From a macro fundamental perspective, Razaqzada believes that some of the factors that drove gold higher earlier this year are beginning to lose momentum. Most bullish narratives revolve around US monetary policy uncertainty and expectations of significant rate cuts. After Trump’s nomination of Kevin W. Warsh as the next Fed chair, the tone shifted—markets interpreted this as relatively hawkish, which directly led to a strong rebound in the dollar. A stronger dollar usually acts as a headwind for precious metals. If this rebound is not just a short-term correction, it will continue to pressure gold prices.

However, many still remain optimistic about gold.

Michael Hsueh, Gold and Precious Metals Analyst at Deutsche Bank, reiterated in a recent report that he maintains a long-term target of $6,000 per ounce. Hsueh believes that the thematic drivers supporting gold remain solid, and the fundamental logic for investors to allocate gold and other precious metals has not wavered. Major institutional investors have signaled plans to gradually diversify their portfolios over the coming years to reduce dependence on dollar-denominated assets, and there is no sign of this trend changing.
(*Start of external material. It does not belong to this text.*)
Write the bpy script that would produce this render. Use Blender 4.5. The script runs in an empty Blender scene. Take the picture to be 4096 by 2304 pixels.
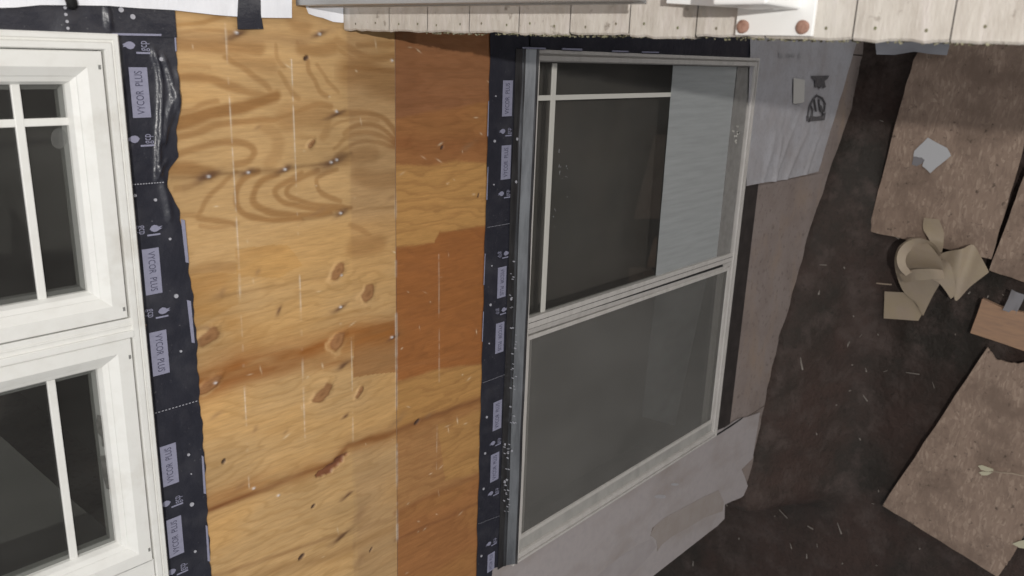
import bpy, bmesh, math, random
import numpy as np
from mathutils import Vector, Matrix

# ------------------------------------------------------------------ camera, sky, lamp, exposure
scene = bpy.context.scene
COL = scene.collection
H = 3.97                     # height of the lens above the ground
D = 1.45                     # distance from the lens to the house wall
FPX, CX, CY = 3276.1, 2048.0, 1152.0      # focal length and centre, photo pixels

def _n(v):
    return v / np.linalg.norm(v)
_e1 = _n(np.array([1635 - CX, 12469 - CY, FPX]))
_e2 = _n(np.array([5100 - CX, 315 - CY, FPX]))
_e2 = _n(_e2 - _e1 * (_e1 @ _e2))
_e3 = _n(np.cross(_e2, _e1))
ROT = np.array([-_e1, _e3, -_e2])          # rows: world X (along wall), Y (into wall), Z (up)

cam = bpy.data.cameras.new('camera')
cam.sensor_width = 36.0
cam.lens = FPX / 4096 * 36
cam.clip_start = 0.02
cam.clip_end = 400
cam.dof.use_dof = True
cam.dof.focus_distance = 1.95
cam.dof.aperture_fstop = 5.6
cam_o = bpy.data.objects.new('camera', cam)
COL.objects.link(cam_o)
r, u, b = ROT[:, 0], -ROT[:, 1], -ROT[:, 2]
cam_o.matrix_world = Matrix(((r[0], u[0], b[0], 0), (r[1], u[1], b[1], 0), (r[2], u[2], b[2], H), (0, 0, 0, 1)))
scene.camera = cam_o

world = bpy.data.worlds.new('World')
scene.world = world
world.use_nodes = True
wn, wl = world.node_tree.nodes, world.node_tree.links
wn.clear()
sky = wn.new('ShaderNodeTexSky')
sky.sky_type = 'NISHITA'
sky.sun_disc = False
sky.sun_elevation = math.radians(35)
sky.sun_rotation = math.radians(140)
hs = wn.new('ShaderNodeHueSaturation')
hs.inputs['Saturation'].default_value = 0.12
bg = wn.new('ShaderNodeBackground')
bg.inputs['Strength'].default_value = 0.097
wo = wn.new('ShaderNodeOutputWorld')
wl.new(sky.outputs[0], hs.inputs['Color'])
wl.new(hs.outputs[0], bg.inputs['Color'])
wl.new(bg.outputs[0], wo.inputs['Surface'])

# night picture: camera flash, its lamp moved back and above the lens to even falloff
fl = bpy.data.lights.new('flash_lamp', 'POINT')
fl.energy = 335
fl.color = (1.0, 0.97, 0.93)
fl.shadow_soft_size = 0.02
fl_o = bpy.data.objects.new('flash_lamp', fl)
fl_o.location = (0.262, -1.7, H + 1.3)
COL.objects.link(fl_o)

scene.view_settings.view_transform = 'Standard'
scene.view_settings.look = 'None'
scene.view_settings.exposure = 0.0
scene.view_settings.gamma = 1.0
scene.view_settings.use_curve_mapping = False
scene.render.engine = 'CYCLES'
scene.render.resolution_x, scene.render.resolution_y = 1024, 576

# ------------------------------------------------------------------ helpers
RNG = random.Random(7)
NR = np.random.RandomState(11)
S = 4096 / 2576

def ray(px, py):
    return ROT @ np.array([(px - CX) / FPX, (py - CY) / FPX, 1.0])
def W(px, py, d=0.0):        # photo pixel -> point on the wall, d metres proud of it
    q = ray(px, py)
    return q * ((D - d) / q[1]) + np.array([0, 0, H])
def G(px, py, h=0.0):        # photo pixel -> point h metres above the ground
    q = ray(px, py)
    return q * ((h - H) / q[2]) + np.array([0, 0, H])
def w3(x, z, d=0.0):         # along-wall x, camera-relative height z, d proud of the wall
    return np.array([x, D - d, z + H])

def srgb(r, g, b_):
    f = lambda c: ((c / 255 + 0.055) / 1.055) ** 2.4 if c > 10 else c / 255 / 12.92
    return (f(r), f(g), f(b_))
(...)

Looking ahead, Bai Suona also told Pengpai News that market sentiment before the Spring Festival was cautious, and precious metal prices are expected to gradually enter a range-bound consolidation. However, the medium- to long-term logic remains unchanged. Over the medium to long term, the bullish case for precious metals remains strong. With the Fed still considering rate cuts this year, ongoing geopolitical uncertainties, and the US debt burden fueling de-dollarization trends, central banks, institutions, and retail investors are likely to continue increasing their allocations. The price center of precious metals still has room to rise, and after stabilization, there will be good medium- to long-term investment opportunities.